食品への異物混入がSNS上で拡散されることは多々あるが、なかには風評被害もある。
【映像】チロルチョコの“神対応”すぎる投稿(実際の内容)
先日は「チロルチョコに虫混入」とXで投稿され、拡散された。チロルチョコの公式アカウントはすぐさま「毎年発売の季節商品と思われますが、今年は2週間後の発売のため、昨年以前に発売された商品と推察されます」などと投稿した。
そして翌日には「最近購入したという事実は誤認であること、ご自宅での保管状況がよくなかったことが確認とれました」と続報を伝えている。買ったばかりの商品に混入していたのではなく、保管状況に問題があったことが判明したが、企業は謝罪に追い込まれた。
真偽を問わず、SNS投稿で企業は大打撃を受ける。そんな企業リスクに対応するのが、風評被害対策と誹謗中傷を専門で行うブリッツ マーケティングだ。ネットやSNSでの企業の誹謗中傷、炎上事案の対策を専門として、これまで1400社以上対応してきたという。
ブリッツ マーケティングの棚橋夕焼氏は「AIで24時間チェックするツールで、検索エンジンや評価サイト、SNSをひとまとめで、風評がないかチェックする」と話す。同社には食品関連の企業からの相談も増えている。「『商品の中に虫がわく』という投稿が拡散されて、グーグルで調べた時に関連して『虫』と出てしまう。そういう事実はなかったが、勘違いや虚偽でも、結果として事実として拡散されてしまった」。当時の対応を振り返る。
「ネガティブな記事が出たら、ポジティブな記事で埋める。企業タイアップでプレスリリースを打ったり、インタビューなどの情報で記事を作ったり、セミナーを共同でやったりなどで、ネガティブ記事の順位が下がる。『虫』というキーワードに関係ないポジティブな内容を増やしていく」(棚橋氏)
実際のデータを見ると、2023年12月上旬にサービス名で検索した時に「虫」が9位だったが、「最終的に2024年2月頃から非表示化」した。
ブリッツ マーケティングの吉原教一郎代表は、「正直者がバカを見るではないが、企業が必然的に不利になっている。一方的に石をぶつけられる立場で、『これで解決する』というやり方もない厳しい世の中だ」と話した。
国際弁護士の清原博氏は「店では全く言わず、外へ出てからSNSでアップするやり方が増えている」と解説しつつ、「店にとっては風評被害になる。クレームがあるなら直接、店に言う。SNS投稿は最初にやるべきではない」と語る。

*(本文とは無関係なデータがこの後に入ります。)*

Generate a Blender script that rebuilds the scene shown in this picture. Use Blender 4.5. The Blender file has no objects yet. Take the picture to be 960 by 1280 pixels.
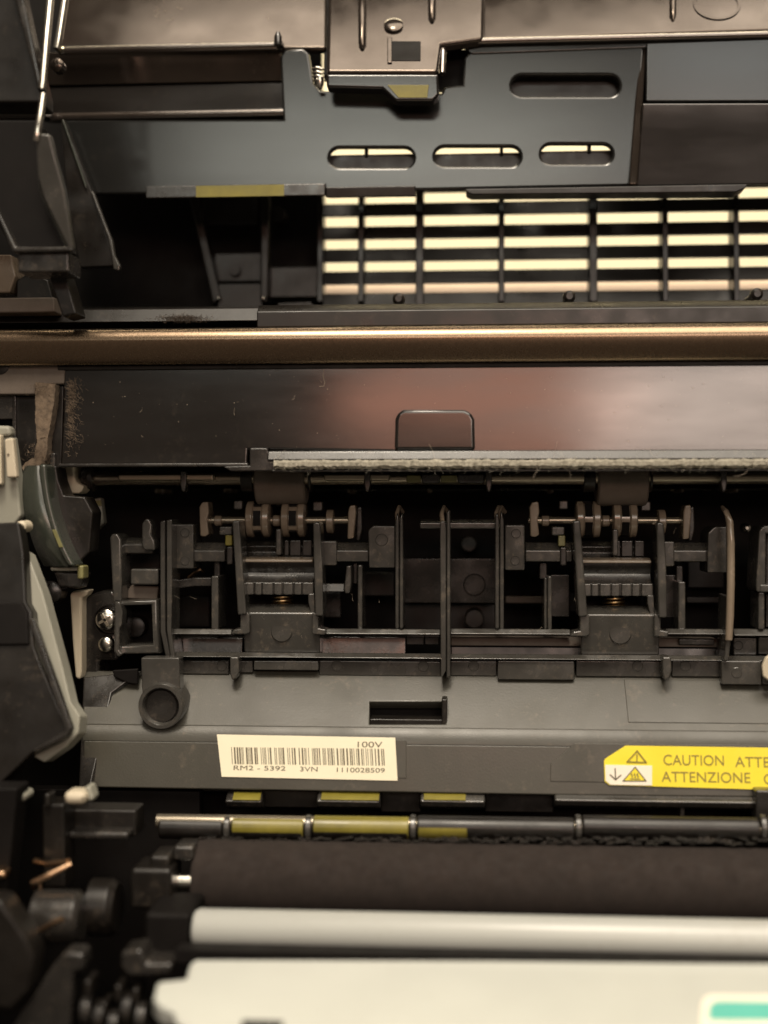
import bpy, bmesh, math, random
from mathutils import Vector, Matrix, noise

# ------------------------------------------------------------------ camera, world, light
sc = bpy.context.scene
COL = sc.collection
F = 1600.0                       # focal length in pixels of a 960 x 1280 picture
YAW = math.radians(3.7)
CY, SY = math.cos(YAW), math.sin(YAW)
cam = bpy.data.objects.new('camera', bpy.data.cameras.new('camera'))
COL.objects.link(cam)
cam.location = (0, 0, 0)
cam.rotation_euler = (math.radians(90), 0, YAW)
cam.data.sensor_fit = 'HORIZONTAL'
cam.data.sensor_width = 36
cam.data.lens = 36 * F / 960
cam.data.clip_start = 0.01
cam.data.clip_end = 50
cam.data.dof.use_dof = True
cam.data.dof.focus_distance = 0.404
cam.data.dof.aperture_fstop = 6.0
sc.camera = cam

w = bpy.data.worlds.new('World'); sc.world = w; w.use_nodes = True
bg = w.node_tree.nodes['Background']
bg.inputs[0].default_value = (1.0, 0.80, 0.62, 1); bg.inputs[1].default_value = 0.10

def area(name, loc, target, sx, sy, power, col):
    l = bpy.data.lights.new(name, 'AREA'); l.shape = 'RECTANGLE'; l.size = sx; l.size_y = sy
    l.energy = power; l.color = col
    o = bpy.data.objects.new(name, l); COL.objects.link(o); o.location = loc
    o.rotation_euler = (Vector(target) - Vector(loc)).to_track_quat('-Z', 'Y').to_euler()
    return o
area('ceiling_lamp', (0.24, -0.40, 1.273), (0.19, -0.05, -0.027), 1.2, 1.39, 28, (1.0, 0.885, 0.735))
area('glint_light', (-0.12, -0.32, 1.25), (0.0, 0.38, 0), 0.24, 0.24, 9, (1.0, 0.88, 0.72))  # added small overhead source that gives edges their glints
area('room_lamp', (-0.12, -1.2, 0.565), (-0.05, 0.36, 0.30), 0.74, 0.19, 2.1, (1.0, 0.99, 0.86)).data.shape = 'ELLIPSE'
area('facet_reflection_light', (0.44, -1.2, 0.55), (0.25, 0.36, 0.30), 0.30, 0.20, 0.60, (0.97, 1.0, 0.95))  # added source, placed for the reflection in the upper facet
area('panel_reflection_light', (0.32, -0.75, 0.235), (0.2, 0.39, 0.1), 0.34, 0.13, 1.25, (1.0, 0.80, 0.67))  # added source for the bright reflection right on the glossy panel
area('hand_reflection_light', (0.025, -0.75, 0.24), (0.0, 0.39, 0.1), 0.38, 0.15, 0.58, (1.0, 0.46, 0.31)).data.shape = 'ELLIPSE'  # added reddish source standing in for a hand reflected in the panel
area('wall_fill_light', (0.05, 1.0, 1.3), (0.05, 1.55, 0.35), 1.2, 0.4, 17, (1.0, 0.85, 0.58))  # added unseen light that brightens the wall behind the grille
sc.view_settings.view_transform = 'Standard'
sc.view_settings.look = 'None'
sc.view_settings.exposure = 0.3
sc.view_settings.gamma = 1
sc.render.engine = 'CYCLES'
sc.cycles.use_denoising = True
sc.cycles.max_bounces = 8

# ------------------------------------------------------------------ projection and mesh helpers
random.seed(7)
def ray(px, py):
    x, z = (px - 480) / F, -(py - 640) / F
    return Vector((x * CY - SY, x * SY + CY, z))
YO = 0.0                         # how far a whole assembly is set back
def P(px, py, Y):
    d = ray(px, py); return d * ((Y + YO) / d.y)
class Pl:                        # a plane through the printer's X direction: at picture row py0 it is Y0 deep, at py1 Y1 deep
    def __init__(s, py0, Y0, py1=None, Y1=None, px=480):
        a = P(px, py0, Y0)
        b = P(px, py1, Y1) if py1 is not None else a + Vector((0, 0, -1))
        u = Vector((0, b.y - a.y, b.z - a.z)).normalized()
        s.a, s.u = Vector((0, a.y, a.z)), u
        s.n = Vector((0, u.z, -u.y))
        if s.n.y < 0: s.n = -s.n            # away from the camera
    def __call__(s, px, py):
        d = ray(px, py); return d * (s.a.dot(s.n) / d.dot(s.n))
def plane(v):
    return v if isinstance(v, Pl) else Pl(640, v)
U = lambda Y: (Y + YO) / F              # metres per picture pixel at depth Y

WL = {}
def finish(o, parent):
    o.parent = parent
    WL[o] = o.location.copy()
    if parent is not None: o.location = o.location - WL[parent]
    COL.objects.link(o)
    return o
def thing(name, label, cat, at, group=None):
    o = bpy.data.objects.new(name, None); o.empty_display_size = 0.01
    o.location = at
    o['label'] = label; o['category'] = cat
    if group: o['group'] = group
    return finish(o, None)
def tag(o, label, cat, group=None):
    o['label'] = label; o['category'] = cat
    if group: o['group'] = group
    return o
def from_bm(name, bm, mat, parent=None, bevel=0.0, seg=2, sharp=35, recalc=True):
    if recalc: bmesh.ops.recalc_face_normals(bm, faces=bm.faces)
    me = bpy.data.meshes.new(name)
    xs = [v.co for v in bm.verts]
    lo = Vector([min(c[i] for c in xs) for i in range(3)]); hi = Vector([max(c[i] for c in xs) for i in range(3)])
    c = (lo + hi) / 2
    bmesh.ops.translate(bm, verts=bm.verts, vec=-c)
    bm.to_mesh(me); bm.free()
    me.polygons.foreach_set('use_smooth', [True] * len(me.polygons))
    me.set_sharp_from_angle(angle=math.radians(sharp))
    if mat is not None: me.materials.append(mat)
    o = bpy.data.objects.new(name, me); o.location = c
    if bevel > 0:
        b = o.modifiers.new('edge_round', 'BEVEL'); b.width = bevel; b.segments = seg
        b.limit_method = 'ANGLE'; b.angle_limit = math.radians(32); b.harden_normals = True
    return finish(o, parent)
def poly(name, mat, parent, pts, Y, depth, bevel=0.0003, seg=2):
    """outline in picture pixels on a plane, given real thickness away from the camera"""
    pl = plane(Y)
    bm = bmesh.new()
    a = [pl(*p) for p in pts]
    va = [bm.verts.new(p) for p in a]; vb = [bm.verts.new(p + pl.n * depth) for p in a]
    bm.faces.new(va); bm.faces.new(vb[::-1])
    n = len(a)
    for i in range(n): bm.faces.new((va[i], vb[i], vb[(i + 1) % n], va[(i + 1) % n]))
    return from_bm(name, bm, mat, parent, bevel, seg)
def box(name, mat, parent, x0, y0, x1, y1, Y, depth, bevel=0.0003, seg=2):
    xm, ym = (x0 + x1) / 2, (y0 + y1) / 2
    pl = plane(Y)
    a, b = pl(x0, ym).x, pl(x1, ym).x
    t0, t1 = pl(xm, y0), pl(xm, y1)
    bm = bmesh.new(); q = []
    for x in (a, b):
        for t in (t0, t1):
            for k in (0, 1):
                p = Vector((x, t.y, t.z)) + pl.n * depth * k
                q.append(bm.verts.new(p))
    for f in ((0, 1, 3, 2), (4, 6, 7, 5), (0, 4, 5, 1), (2, 3, 7, 6), (0, 2, 6, 4), (1, 5, 7, 3)):
        bm.faces.new([q[i] for i in f])
    return from_bm(name, bm, mat, parent, bevel, seg)
def xprof(name, mat, parent, prof, x0, x1, bevel=0.0003, seg=2, sharp=35):
    """cross-section as (row, depth) pairs, run along the printer's X from column x0 to x1"""
    xm = (x0 + x1) / 2
    pts = [P(min(max(xm, 0), 960), py, Y) for py, Y in prof]
    Ym = sum(Y for _, Y in prof) / len(prof)
    a, b = P(x0, prof[0][0], Ym).x, P(x1, prof[0][0], Ym).x
    bm = bmesh.new()
    va = [bm.verts.new((a, p.y, p.z)) for p in pts]; vb = [bm.verts.new((b, p.y, p.z)) for p in pts]
    bm.faces.new(va); bm.faces.new(vb[::-1]); n = len(pts)
    for i in range(n): bm.faces.new((va[i], vb[i], vb[(i + 1) % n], va[(i + 1) % n]))
    return from_bm(name, bm, mat, parent, bevel, seg, sharp)
def lathe(name, mat, parent, c, axis, prof, n=32, bevel=0.0, sharp=35, cap=True):
    """turned body: prof = (distance along axis, radius) in metres from c"""
    A = {'X': (Vector((1, 0, 0)), Vector((0, 1, 0)), Vector((0, 0, 1))),
         'Y': (Vector((0, 1, 0)), Vector((1, 0, 0)), Vector((0, 0, 1))),
         'Z': (Vector((0, 0, 1)), Vector((1, 0, 0)), Vector((0, 1, 0)))}[axis] if isinstance(axis, str) else axis
    bm = bmesh.new(); rings = []
    for t, r in prof:
        rings.append([bm.verts.new(c + A[0] * t + (A[1] * math.cos(k * 2 * math.pi / n) + A[2] * math.sin(k * 2 * math.pi / n)) * max(r, 1e-6)) for k in range(n)])
    for i in range(len(rings) - 1):
        for k in range(n):
            bm.faces.new((rings[i][k], rings[i][(k + 1) % n], rings[i + 1][(k + 1) % n], rings[i + 1][k]))
    if cap:
        bm.faces.new(rings[0]); bm.faces.new(rings[-1])
    else:
        for k in range(n): bm.faces.new((rings[-1][k], rings[-1][(k + 1) % n], rings[0][(k + 1) % n], rings[0][k]))
    return from_bm(name, bm, mat, parent, bevel, 2, sharp)
def cylx(name, mat, parent, x0, x1, py, r, Y, prof=None, n=32, bevel=0.0002):
    xm = min(max((x0 + x1) / 2, 0), 960)
    c = P(xm, py, Y); a, b = P(x0, py, Y).x, P(x1, py, Y).x
    c = Vector((0, c.y, c.z))
    if prof is None: pr = [(a, r * U(Y)), (b, r * U(Y))]
    else: pr = [(P(x, py, Y).x, q * U(Y)) for x, q in prof]
    return lathe(name, mat, parent, c, 'X', pr, n, bevel)
def cyly(name, mat, parent, px, py, Y, prof, n=28, bevel=0.0, cap=True):
    """prof = (metres behind Y, radius in pixels)"""
    return lathe(name, mat, parent, P(px, py, Y), 'Y', [(t, r * U(Y)) for t, r in prof], n, bevel, 35, cap)
def tube(name, mat, parent, pts, r, n=10):
    bm = bmesh.new(); rings = []; pts = [Vector(p) for p in pts]
    up = Vector((0.31, 0.52, 0.79))
    for i, p in enumerate(pts):
        d = (pts[min(i + 1, len(pts) - 1)] - pts[max(i - 1, 0)]).normalized()
        u = d.cross(up).normalized(); v = d.cross(u)
        rr = r[i] if isinstance(r, (list, tuple)) else r
        rings.append([bm.verts.new(p + (u * math.cos(k * 2 * math.pi / n) + v * math.sin(k * 2 * math.pi / n)) * rr) for k in range(n)])
    for i in range(len(rings) - 1):
        for k in range(n): bm.faces.new((rings[i][k], rings[i][(k + 1) % n], rings[i + 1][(k + 1) % n], rings[i + 1][k]))
    bm.faces.new(rings[0]); bm.faces.new(rings[-1])
    return from_bm(name, bm, mat, parent, 0, 2, 50)
def holed(name, mat, parent, outer, holes, Y, depth, bevel=0.0004):
    """a plate with openings, outlines in picture pixels on a plane"""
    pl = plane(Y)
    cu = bpy.data.curves.new('tmp', 'CURVE'); cu.dimensions = '2D'; cu.fill_mode = 'BOTH'
    cu.extrude = depth / 2 - bevel; cu.bevel_depth = bevel; cu.bevel_resolution = 2; cu.offset = -bevel
    for loop in [outer] + holes:
        s = cu.splines.new('POLY'); s.points.add(len(loop) - 1); s.use_cyclic_u = True
        for k, p in enumerate(loop):
            q = pl(*p); s.points[k].co = (q.x, (q - pl.a).dot(-pl.u), 0, 1)
    to = bpy.data.objects.new('tmp', cu); COL.objects.link(to)
    me = bpy.data.meshes.new_from_object(to.evaluated_get(bpy.context.evaluated_depsgraph_get()))
    bpy.data.objects.remove(to); bpy.data.curves.remove(cu)
    M = Matrix(((1, 0, 0, 0), (0, -pl.u.y, pl.n.y, 0), (0, -pl.u.z, pl.n.z, 0), (0, 0, 0, 1)))
    off = pl.a + pl.n * depth / 2
    bm = bmesh.new(); bm.from_mesh(me); bpy.data.meshes.remove(me)
    for v in bm.verts: v.co = M @ v.co + off
    bmesh.ops.remove_doubles(bm, verts=bm.verts, dist=1e-6)
    bm.normal_update()
    o = from_bm(name, bm, mat, parent, 0, 2, 40)
    o.data.polygons.foreach_set('use_smooth', [abs(p.normal.dot(pl.n)) < 0.995 for p in o.data.polygons])
    return o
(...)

過去の炎上としては、「大阪王将」仙台中田店の店内に「大量のナメクジがいた」などとする虚偽の内容をSNS投稿し、偽計業務妨害罪などに問われた元従業員の被告に対して、懲役1年の判決を言い渡した事例などがある。
清原氏は「元従業員の店に対する復讐で、動機が悪質であるため実刑になった。『初犯だから執行猶予が付く』といった甘い考えは誤りで、事案によっては一発で実刑もあり得る」と警鐘を鳴らす。
SNSによる風評被害が問題視される中、東京・西麻布の居酒屋から「虚偽投稿が原因で売り上げが半減した場合、損害賠償を請求することは可能か」との質問があった。これに清原氏は「損害賠償請求は可能だが、裁判のハードルは高い。『売上減少の要因は虚偽投稿だけなのか』を立証しなくてはならず、集める資料も多い。大変だと覚悟する必要がある」と返答した。
大分市の焼き鳥店は、「当店とわかる表現で『ネズミを見た』と書き込まれた。実はネズミはいるが、駆除対策も講じていて、食中毒も出していない。ただ、どこかで噂になっているかと思うと不安で仕方ない。どう対応するのが正解か」と悩んでいる。清原氏は「虚偽ではない」としつつ、「専門業者を呼ぶなど、『こういうネズミ対策を取っている』と、安心してもらえる発信が必要だ」と提唱した。